The newest release in Netflix’s black cinema portfolio is the show “#BlackAF.” It seems like a black comedy, about a black family, that engages in black stuff. Makes you kind of question how well a black viewer would actually relate to it.

There’s always a level of speculation around black films and shows when being viewed by our own people. Odds are, we are the audience that is being targeted, but often enough, we are disappointed in the portrayal of our people. As many hashtags as one can try to attach to black cinemas, enough of them really do not embody the feeling that it is #BlackAF. It seems like the people that made the films may be trying to hard or actually completely ignorant to the substance of the black experience. And more times than one, actually too many times to count, black people in film are portrayed as dirty, poor, and struggling. This show gives a very fair comic relief to that stigma.

One thing that is clear in this show is the wealth. The whole story is based on a rich black family dealing with things that black families of all tax brackets tend to deal with. Episodes explore concepts such as the way that we are seen by our white counterparts in the same positions, the systematic belief systems that have been instilled in African-Americans since their arrival to this country, and even the types of interactions that happen in black households. Basic concepts and principles that we can really relate to.

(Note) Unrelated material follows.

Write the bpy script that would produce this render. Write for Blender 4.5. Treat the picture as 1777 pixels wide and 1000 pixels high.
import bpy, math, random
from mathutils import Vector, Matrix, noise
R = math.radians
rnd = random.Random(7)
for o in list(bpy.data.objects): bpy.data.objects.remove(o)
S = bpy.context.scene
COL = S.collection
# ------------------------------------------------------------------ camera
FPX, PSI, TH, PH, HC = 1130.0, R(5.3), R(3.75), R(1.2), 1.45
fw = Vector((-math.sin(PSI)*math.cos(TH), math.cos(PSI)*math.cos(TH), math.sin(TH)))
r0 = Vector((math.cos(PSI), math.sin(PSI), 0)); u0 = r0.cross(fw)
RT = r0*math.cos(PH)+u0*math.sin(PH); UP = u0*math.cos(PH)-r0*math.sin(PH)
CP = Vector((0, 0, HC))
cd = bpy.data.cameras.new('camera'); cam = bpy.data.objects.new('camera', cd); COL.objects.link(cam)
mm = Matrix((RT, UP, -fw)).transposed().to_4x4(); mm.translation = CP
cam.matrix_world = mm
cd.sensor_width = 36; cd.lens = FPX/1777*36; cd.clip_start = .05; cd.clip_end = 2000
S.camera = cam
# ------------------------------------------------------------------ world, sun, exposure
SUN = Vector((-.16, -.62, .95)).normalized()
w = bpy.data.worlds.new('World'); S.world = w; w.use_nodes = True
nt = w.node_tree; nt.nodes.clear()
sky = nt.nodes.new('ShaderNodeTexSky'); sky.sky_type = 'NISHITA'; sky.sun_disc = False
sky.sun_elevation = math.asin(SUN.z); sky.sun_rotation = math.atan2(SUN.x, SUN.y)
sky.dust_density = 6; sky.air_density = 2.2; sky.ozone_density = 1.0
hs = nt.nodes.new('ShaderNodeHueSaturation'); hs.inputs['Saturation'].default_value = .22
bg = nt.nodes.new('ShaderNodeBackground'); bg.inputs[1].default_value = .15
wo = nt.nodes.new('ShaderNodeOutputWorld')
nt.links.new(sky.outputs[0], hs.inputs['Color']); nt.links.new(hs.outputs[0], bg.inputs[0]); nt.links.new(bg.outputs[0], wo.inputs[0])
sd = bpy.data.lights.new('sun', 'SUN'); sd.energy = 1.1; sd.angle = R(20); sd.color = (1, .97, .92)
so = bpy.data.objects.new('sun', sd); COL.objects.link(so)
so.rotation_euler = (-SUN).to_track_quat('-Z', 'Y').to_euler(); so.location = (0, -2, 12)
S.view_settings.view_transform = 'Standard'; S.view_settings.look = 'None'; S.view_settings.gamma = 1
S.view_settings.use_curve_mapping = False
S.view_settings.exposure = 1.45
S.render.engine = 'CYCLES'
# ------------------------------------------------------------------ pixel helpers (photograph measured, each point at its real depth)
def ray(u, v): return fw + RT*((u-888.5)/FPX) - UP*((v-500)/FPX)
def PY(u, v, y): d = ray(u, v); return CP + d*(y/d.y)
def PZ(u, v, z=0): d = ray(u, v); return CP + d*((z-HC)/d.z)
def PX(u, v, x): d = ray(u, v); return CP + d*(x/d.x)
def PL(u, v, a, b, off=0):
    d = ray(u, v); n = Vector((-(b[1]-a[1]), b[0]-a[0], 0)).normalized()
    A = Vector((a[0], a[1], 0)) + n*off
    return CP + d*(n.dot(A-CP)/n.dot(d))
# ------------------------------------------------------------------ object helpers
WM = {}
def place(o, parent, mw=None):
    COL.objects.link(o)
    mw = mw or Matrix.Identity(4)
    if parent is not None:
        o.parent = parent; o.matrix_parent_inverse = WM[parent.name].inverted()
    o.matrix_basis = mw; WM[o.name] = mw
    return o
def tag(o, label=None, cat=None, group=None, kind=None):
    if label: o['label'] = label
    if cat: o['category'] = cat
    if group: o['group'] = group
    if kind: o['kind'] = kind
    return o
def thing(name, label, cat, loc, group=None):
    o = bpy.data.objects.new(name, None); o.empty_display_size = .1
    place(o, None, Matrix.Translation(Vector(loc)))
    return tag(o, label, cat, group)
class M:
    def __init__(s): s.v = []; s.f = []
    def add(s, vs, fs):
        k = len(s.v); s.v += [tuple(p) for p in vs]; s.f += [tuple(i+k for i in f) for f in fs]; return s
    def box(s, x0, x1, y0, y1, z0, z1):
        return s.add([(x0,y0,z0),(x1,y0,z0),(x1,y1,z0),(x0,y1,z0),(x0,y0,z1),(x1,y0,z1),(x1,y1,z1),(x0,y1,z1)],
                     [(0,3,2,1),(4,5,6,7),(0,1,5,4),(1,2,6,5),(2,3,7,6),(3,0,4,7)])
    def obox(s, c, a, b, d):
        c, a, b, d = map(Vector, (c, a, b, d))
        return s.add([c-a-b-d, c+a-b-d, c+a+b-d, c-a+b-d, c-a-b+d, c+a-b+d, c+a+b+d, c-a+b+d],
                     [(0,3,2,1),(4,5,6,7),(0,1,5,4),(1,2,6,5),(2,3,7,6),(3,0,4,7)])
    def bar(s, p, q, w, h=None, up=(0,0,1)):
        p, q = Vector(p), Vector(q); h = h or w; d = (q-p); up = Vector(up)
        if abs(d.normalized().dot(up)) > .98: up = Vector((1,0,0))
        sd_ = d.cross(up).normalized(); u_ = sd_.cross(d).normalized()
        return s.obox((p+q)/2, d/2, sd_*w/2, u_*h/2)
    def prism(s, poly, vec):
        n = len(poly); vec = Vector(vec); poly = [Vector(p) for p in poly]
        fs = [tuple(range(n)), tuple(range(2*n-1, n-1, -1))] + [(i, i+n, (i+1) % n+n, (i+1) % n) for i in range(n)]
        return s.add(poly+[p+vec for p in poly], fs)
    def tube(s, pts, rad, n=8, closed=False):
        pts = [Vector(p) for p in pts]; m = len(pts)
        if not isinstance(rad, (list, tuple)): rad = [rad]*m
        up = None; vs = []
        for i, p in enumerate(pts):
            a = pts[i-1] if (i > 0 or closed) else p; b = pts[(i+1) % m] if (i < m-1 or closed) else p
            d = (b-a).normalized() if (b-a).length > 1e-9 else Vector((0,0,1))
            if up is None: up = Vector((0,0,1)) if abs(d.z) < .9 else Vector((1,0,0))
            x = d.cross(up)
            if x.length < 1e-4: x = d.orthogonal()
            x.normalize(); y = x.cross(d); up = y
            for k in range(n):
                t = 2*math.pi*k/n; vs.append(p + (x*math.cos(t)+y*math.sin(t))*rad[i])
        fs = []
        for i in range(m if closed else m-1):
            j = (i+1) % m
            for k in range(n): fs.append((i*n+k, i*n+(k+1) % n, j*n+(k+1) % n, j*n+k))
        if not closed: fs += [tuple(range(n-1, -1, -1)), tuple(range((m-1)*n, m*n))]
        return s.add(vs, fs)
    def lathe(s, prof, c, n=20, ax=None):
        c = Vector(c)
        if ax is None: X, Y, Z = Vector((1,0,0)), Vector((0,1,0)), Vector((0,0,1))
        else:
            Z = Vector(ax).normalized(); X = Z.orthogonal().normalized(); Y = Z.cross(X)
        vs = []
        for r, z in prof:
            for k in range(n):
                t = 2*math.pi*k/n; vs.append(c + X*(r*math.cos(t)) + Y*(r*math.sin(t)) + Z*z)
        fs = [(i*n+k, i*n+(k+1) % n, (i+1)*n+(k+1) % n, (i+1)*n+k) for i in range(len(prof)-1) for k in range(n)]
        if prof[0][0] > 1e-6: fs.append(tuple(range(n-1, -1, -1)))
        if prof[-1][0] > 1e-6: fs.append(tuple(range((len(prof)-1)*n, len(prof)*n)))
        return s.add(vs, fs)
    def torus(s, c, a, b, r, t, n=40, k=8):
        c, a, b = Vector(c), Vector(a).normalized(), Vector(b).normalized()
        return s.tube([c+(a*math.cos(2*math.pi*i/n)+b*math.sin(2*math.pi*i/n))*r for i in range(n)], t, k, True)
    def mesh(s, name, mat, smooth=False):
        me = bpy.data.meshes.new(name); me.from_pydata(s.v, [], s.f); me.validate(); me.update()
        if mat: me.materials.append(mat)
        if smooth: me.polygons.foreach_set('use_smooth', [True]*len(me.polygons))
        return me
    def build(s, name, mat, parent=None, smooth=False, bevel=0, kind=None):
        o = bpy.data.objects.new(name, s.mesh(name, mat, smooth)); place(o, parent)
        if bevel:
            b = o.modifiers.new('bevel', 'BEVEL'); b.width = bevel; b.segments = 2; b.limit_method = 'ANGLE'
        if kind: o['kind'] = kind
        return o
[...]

The way that the episodes are filmed, much like that of a documentary (as is the point), takes a chance to share the thought processes and ask questions that can be important in the black community. It highlights things inclusive of the way that older sisters tend to feel motherly, the difference in childhood experiences as money develops over time, and the competition in marriages that tend not to fail us all. This work embodies what it really feels like to be in a black-minded family without being boring or hard to enjoy. The language is provocative without being too inappropriate, the conversations are valid, and the responses are those typical of black people with a background of systematic oppression. Simply put, “everything is because of slavery,” but instead of the oppressed black family saying it, this show gives us the enjoyment of hearing and seeing that even with some money, certain things don’t change.

I’m not here to be a movie critic, I’m not here to say that this show may or may not be a waste of space on someone’s hard-drive. I’m simply here to tell you my reaction and the reaction of those that I’ve spoken to about it. Don’t get me wrong at all, this series lives up to it’s rating and is definitely not for audiences too sensitive. It is fair to say however, this show definitely stood up to the title as being #BlackAF.